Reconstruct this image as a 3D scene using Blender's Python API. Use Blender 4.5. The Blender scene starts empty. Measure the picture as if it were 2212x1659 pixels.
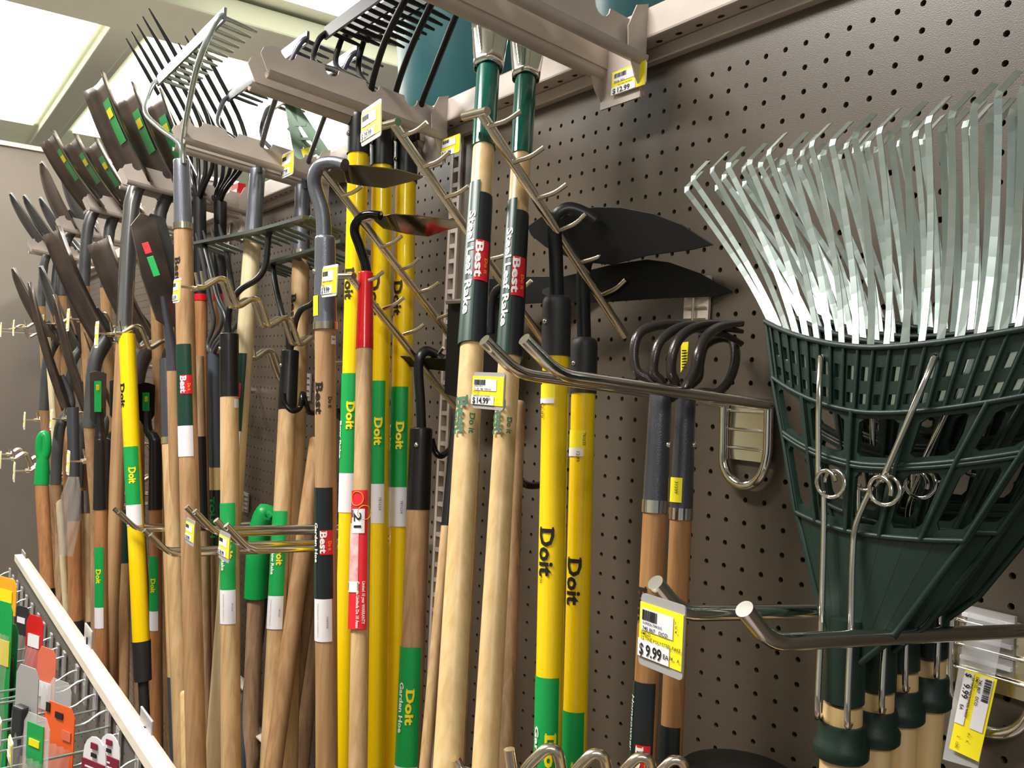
import bpy, bmesh, math, random
from mathutils import Vector as V, Matrix
random.seed(4)
SC = bpy.context.scene
COL = SC.collection

# ---------------------------------------------------------------- camera
EYE = V((0, -0.766, 1.55)); FP = 1899.0
RHO = math.atan(0.047); CR, SR = math.cos(RHO), math.sin(RHO)
YAW = math.radians(35.53)
FW = V((-math.cos(YAW), math.sin(YAW), 0)); RT = V((math.sin(YAW), math.cos(YAW), 0)); UP = V((0, 0, 1))
cam = bpy.data.cameras.new('camera'); cam_o = bpy.data.objects.new('camera', cam); COL.objects.link(cam_o)
cx = RT * CR + UP * SR; cy = -RT * SR + UP * CR; cz = -FW
M = Matrix((cx, cy, cz)).transposed().to_4x4(); M.translation = EYE
cam_o.matrix_world = M
cam.sensor_width = 36; cam.lens = FP / 2212 * 36; cam.clip_start = 0.02; cam.clip_end = 60
SC.camera = cam_o

# ---------------------------------------------------------------- world and light
w = bpy.data.worlds.new('world'); SC.world = w; w.use_nodes = True
w.node_tree.nodes['Background'].inputs[0].default_value = (0.93, 0.97, 1.0, 1)
w.node_tree.nodes['Background'].inputs[1].default_value = 0.2
def area(loc, sx, sy, power, color=(1, 0.98, 0.94), rot=(0, 0, 0)):
    l = bpy.data.lights.new('tube_light', 'AREA'); l.shape = 'RECTANGLE'; l.size = sx; l.size_y = sy
    l.energy = power; l.color = color
    o = bpy.data.objects.new('tube_light', l); COL.objects.link(o); o.location = loc; o.rotation_euler = rot
CEIL = 3.2
LAMPS = [(-1.3, -1.4), (-4.0, -1.15), (1.6, -1.8), (-5.9, -0.55), (-3.9, 1.55), (-8.3, -0.4)]
POW = [78, 84, 30, 60, 130, 40]
for (lx, ly), pw in zip(LAMPS, POW):
    area((lx, ly, CEIL - 0.12), 1.15, 0.3, pw)
SC.view_settings.view_transform = 'Standard'; SC.view_settings.look = 'None'
SC.view_settings.gamma = 1.0; SC.view_settings.exposure = 0.3
SC.view_settings.use_curve_mapping = False

# ---------------------------------------------------------------- photo pixel -> point at a real distance
def ray(u, v):
    dx = u - 1106.0; dy = v - 829.5
    a = dx * CR + dy * SR; b = -dx * SR + dy * CR
    return (FW * FP + RT * a - UP * b) / FP
def P(u, v, d): return EYE + ray(u, v) * d
def PY(u, v, yd):
    r = ray(u, v); return EYE + r * ((-yd - EYE.y) / r.y)
def PX(u, v, X):
    r = ray(u, v); return EYE + r * (X / r.x)
def PZ(u, v, z):
    r = ray(u, v); return EYE + r * ((z - EYE.z) / r.z)
def depth(p): return (p - EYE).dot(FW)

# ---------------------------------------------------------------- materials
def s2l(c):
    out = []
    for x in c:
        x /= 255.0
        out.append(x / 12.92 if x <= 0.04045 else ((x + 0.055) / 1.055) ** 2.4)
    return tuple(out) + (1,)
MATS = {}
def mat(name, rgb, rough=0.5, metal=0.0, kind=None, rgb2=None, scale=8, bump=0.0, coat=0.0, emit=0, alpha=1, aniso=None, spec=0.5):
    m = bpy.data.materials.new(name); m.use_nodes = True
    nt = m.node_tree; b = nt.nodes['Principled BSDF']
    b.inputs['Base Color'].default_value = s2l(rgb)
    b.inputs['Roughness'].default_value = rough; b.inputs['Metallic'].default_value = metal
    b.inputs['Coat Weight'].default_value = coat; b.inputs['Specular IOR Level'].default_value = spec
    if alpha < 1: b.inputs['Alpha'].default_value = alpha
    if emit:
        b.inputs['Emission Color'].default_value = s2l(rgb); b.inputs['Emission Strength'].default_value = emit
    N = nt.nodes.new; L = nt.links.new
    if kind == 'wood':
        tc = N('ShaderNodeTexCoord'); mp = N('ShaderNodeMapping'); mp.inputs['Scale'].default_value = (60, 60, 1.6)
        oi = N('ShaderNodeObjectInfo'); va = N('ShaderNodeVectorMath'); va.operation = 'ADD'
        L(tc.outputs['Object'], va.inputs[0]); L(oi.outputs['Random'], va.inputs[1]); L(va.outputs[0], mp.inputs[0])
        n = N('ShaderNodeTexNoise'); n.inputs['Scale'].default_value = 2.2; n.inputs['Detail'].default_value = 5; n.inputs['Distortion'].default_value = 0.6
        L(mp.outputs[0], n.inputs[0])
        cr = N('ShaderNodeValToRGB'); cr.color_ramp.elements[0].color = s2l(rgb2); cr.color_ramp.elements[1].color = s2l(rgb)
        cr.color_ramp.elements[0].position = 0.32; cr.color_ramp.elements[1].position = 0.62
        L(n.outputs[0], cr.inputs[0])
        n2 = N('ShaderNodeTexNoise'); n2.inputs['Scale'].default_value = 9; n2.inputs['Detail'].default_value = 2
        L(tc.outputs['Object'], n2.inputs[0])
        mx = N('ShaderNodeMix'); mx.data_type = 'RGBA'; mx.blend_type = 'MULTIPLY'; mx.inputs[0].default_value = 0.35
        L(cr.outputs[0], mx.inputs[6]); L(n2.outputs[0], mx.inputs[7]); L(mx.outputs[2], b.inputs['Base Color'])
    elif kind == 'noise':
        tc = N('ShaderNodeTexCoord'); n = N('ShaderNodeTexNoise'); n.inputs['Scale'].default_value = scale; n.inputs['Detail'].default_value = 4
        L(tc.outputs['Object'], n.inputs[0])
        cr = N('ShaderNodeValToRGB'); cr.color_ramp.elements[0].color = s2l(rgb2 or rgb); cr.color_ramp.elements[1].color = s2l(rgb)
        cr.color_ramp.elements[0].position = 0.35; cr.color_ramp.elements[1].position = 0.65
        L(n.outputs[0], cr.inputs[0]); L(cr.outputs[0], b.inputs['Base Color'])
    if bump:
        tc = N('ShaderNodeTexCoord'); n3 = N('ShaderNodeTexNoise'); n3.inputs['Scale'].default_value = 900 if kind != 'hammer' else 250
        bp = N('ShaderNodeBump'); bp.inputs['Strength'].default_value = bump; bp.inputs['Distance'].default_value = 0.0006
        L(tc.outputs['Object'], n3.inputs[0]); L(n3.outputs[0], bp.inputs['Height']); L(bp.outputs[0], b.inputs['Normal'])
    MATS[name] = m; return m
mat('peg', (88, 78, 68), 0.36, kind='noise', rgb2=(83, 73, 63), scale=5, bump=0.25)
mat('endwall', (112, 103, 93), 0.6, kind='noise', rgb2=(105, 97, 88), scale=3)
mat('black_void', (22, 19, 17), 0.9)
mat('beige', (196, 182, 172), 0.33, kind='noise', rgb2=(186, 173, 163), scale=20)
mat('ceil', (238, 240, 222), 0.8, kind='noise', rgb2=(228, 232, 212), scale=2)
mat('beam', (188, 188, 176), 0.6)
mat('floor', (120, 112, 104), 0.5, kind='noise', rgb2=(100, 94, 88), scale=4)
mat('diffuser', (255, 253, 240), 0.6, emit=9)
mat('ceilglow', (250, 252, 226), 0.6, emit=3.6)
mat('wood_tan', (230, 194, 144), 0.38, kind='wood', rgb2=(208, 166, 116))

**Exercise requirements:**
Set the pictures aside and transcribe the data above exactly.

**The reply:**
Reconstruct this image as a 3D scene using Blender's Python API. Use Blender 4.5. The Blender scene starts empty. Measure the picture as if it were 2212x1659 pixels.
import bpy, bmesh, math, random
from mathutils import Vector as V, Matrix
random.seed(4)
SC = bpy.context.scene
COL = SC.collection

# ---------------------------------------------------------------- camera
EYE = V((0, -0.766, 1.55)); FP = 1899.0
RHO = math.atan(0.047); CR, SR = math.cos(RHO), math.sin(RHO)
YAW = math.radians(35.53)
FW = V((-math.cos(YAW), math.sin(YAW), 0)); RT = V((math.sin(YAW), math.cos(YAW), 0)); UP = V((0, 0, 1))
cam = bpy.data.cameras.new('camera'); cam_o = bpy.data.objects.new('camera', cam); COL.objects.link(cam_o)
cx = RT * CR + UP * SR; cy = -RT * SR + UP * CR; cz = -FW
M = Matrix((cx, cy, cz)).transposed().to_4x4(); M.translation = EYE
cam_o.matrix_world = M
cam.sensor_width = 36; cam.lens = FP / 2212 * 36; cam.clip_start = 0.02; cam.clip_end = 60
SC.camera = cam_o

# ---------------------------------------------------------------- world and light
w = bpy.data.worlds.new('world'); SC.world = w; w.use_nodes = True
w.node_tree.nodes['Background'].inputs[0].default_value = (0.93, 0.97, 1.0, 1)
w.node_tree.nodes['Background'].inputs[1].default_value = 0.2
def area(loc, sx, sy, power, color=(1, 0.98, 0.94), rot=(0, 0, 0)):
    l = bpy.data.lights.new('tube_light', 'AREA'); l.shape = 'RECTANGLE'; l.size = sx; l.size_y = sy
    l.energy = power; l.color = color
    o = bpy.data.objects.new('tube_light', l); COL.objects.link(o); o.location = loc; o.rotation_euler = rot
CEIL = 3.2
LAMPS = [(-1.3, -1.4), (-4.0, -1.15), (1.6, -1.8), (-5.9, -0.55), (-3.9, 1.55), (-8.3, -0.4)]
POW = [78, 84, 30, 60, 130, 40]
for (lx, ly), pw in zip(LAMPS, POW):
    area((lx, ly, CEIL - 0.12), 1.15, 0.3, pw)
SC.view_settings.view_transform = 'Standard'; SC.view_settings.look = 'None'
SC.view_settings.gamma = 1.0; SC.view_settings.exposure = 0.3
SC.view_settings.use_curve_mapping = False

# ---------------------------------------------------------------- photo pixel -> point at a real distance
def ray(u, v):
    dx = u - 1106.0; dy = v - 829.5
    a = dx * CR + dy * SR; b = -dx * SR + dy * CR
    return (FW * FP + RT * a - UP * b) / FP
def P(u, v, d): return EYE + ray(u, v) * d
def PY(u, v, yd):
    r = ray(u, v); return EYE + r * ((-yd - EYE.y) / r.y)
def PX(u, v, X):
    r = ray(u, v); return EYE + r * (X / r.x)
def PZ(u, v, z):
    r = ray(u, v); return EYE + r * ((z - EYE.z) / r.z)
def depth(p): return (p - EYE).dot(FW)

# ---------------------------------------------------------------- materials
def s2l(c):
    out = []
    for x in c:
        x /= 255.0
        out.append(x / 12.92 if x <= 0.04045 else ((x + 0.055) / 1.055) ** 2.4)
    return tuple(out) + (1,)
MATS = {}
def mat(name, rgb, rough=0.5, metal=0.0, kind=None, rgb2=None, scale=8, bump=0.0, coat=0.0, emit=0, alpha=1, aniso=None, spec=0.5):
    m = bpy.data.materials.new(name); m.use_nodes = True
    nt = m.node_tree; b = nt.nodes['Principled BSDF']
    b.inputs['Base Color'].default_value = s2l(rgb)
    b.inputs['Roughness'].default_value = rough; b.inputs['Metallic'].default_value = metal
    b.inputs['Coat Weight'].default_value = coat; b.inputs['Specular IOR Level'].default_value = spec
    if alpha < 1: b.inputs['Alpha'].default_value = alpha
    if emit:
        b.inputs['Emission Color'].default_value = s2l(rgb); b.inputs['Emission Strength'].default_value = emit
    N = nt.nodes.new; L = nt.links.new
    if kind == 'wood':
        tc = N('ShaderNodeTexCoord'); mp = N('ShaderNodeMapping'); mp.inputs['Scale'].default_value = (60, 60, 1.6)
        oi = N('ShaderNodeObjectInfo'); va = N('ShaderNodeVectorMath'); va.operation = 'ADD'
        L(tc.outputs['Object'], va.inputs[0]); L(oi.outputs['Random'], va.inputs[1]); L(va.outputs[0], mp.inputs[0])
        n = N('ShaderNodeTexNoise'); n.inputs['Scale'].default_value = 2.2; n.inputs['Detail'].default_value = 5; n.inputs['Distortion'].default_value = 0.6
        L(mp.outputs[0], n.inputs[0])
        cr = N('ShaderNodeValToRGB'); cr.color_ramp.elements[0].color = s2l(rgb2); cr.color_ramp.elements[1].color = s2l(rgb)
        cr.color_ramp.elements[0].position = 0.32; cr.color_ramp.elements[1].position = 0.62
        L(n.outputs[0], cr.inputs[0])
        n2 = N('ShaderNodeTexNoise'); n2.inputs['Scale'].default_value = 9; n2.inputs['Detail'].default_value = 2
        L(tc.outputs['Object'], n2.inputs[0])
        mx = N('ShaderNodeMix'); mx.data_type = 'RGBA'; mx.blend_type = 'MULTIPLY'; mx.inputs[0].default_value = 0.35
        L(cr.outputs[0], mx.inputs[6]); L(n2.outputs[0], mx.inputs[7]); L(mx.outputs[2], b.inputs['Base Color'])
    elif kind == 'noise':
        tc = N('ShaderNodeTexCoord'); n = N('ShaderNodeTexNoise'); n.inputs['Scale'].default_value = scale; n.inputs['Detail'].default_value = 4
        L(tc.outputs['Object'], n.inputs[0])
        cr = N('ShaderNodeValToRGB'); cr.color_ramp.elements[0].color = s2l(rgb2 or rgb); cr.color_ramp.elements[1].color = s2l(rgb)
        cr.color_ramp.elements[0].position = 0.35; cr.color_ramp.elements[1].position = 0.65
        L(n.outputs[0], cr.inputs[0]); L(cr.outputs[0], b.inputs['Base Color'])
    if bump:
        tc = N('ShaderNodeTexCoord'); n3 = N('ShaderNodeTexNoise'); n3.inputs['Scale'].default_value = 900 if kind != 'hammer' else 250
        bp = N('ShaderNodeBump'); bp.inputs['Strength'].default_value = bump; bp.inputs['Distance'].default_value = 0.0006
        L(tc.outputs['Object'], n3.inputs[0]); L(n3.outputs[0], bp.inputs['Height']); L(bp.outputs[0], b.inputs['Normal'])
    MATS[name] = m; return m
mat('peg', (88, 78, 68), 0.36, kind='noise', rgb2=(83, 73, 63), scale=5, bump=0.25)
mat('endwall', (112, 103, 93), 0.6, kind='noise', rgb2=(105, 97, 88), scale=3)
mat('black_void', (22, 19, 17), 0.9)
mat('beige', (196, 182, 172), 0.33, kind='noise', rgb2=(186, 173, 163), scale=20)
mat('ceil', (238, 240, 222), 0.8, kind='noise', rgb2=(228, 232, 212), scale=2)
mat('beam', (188, 188, 176), 0.6)
mat('floor', (120, 112, 104), 0.5, kind='noise', rgb2=(100, 94, 88), scale=4)
mat('diffuser', (255, 253, 240), 0.6, emit=9)
mat('ceilglow', (250, 252, 226), 0.6, emit=3.6)
mat('wood_tan', (230, 194, 144), 0.38, kind='wood', rgb2=(208, 166, 116))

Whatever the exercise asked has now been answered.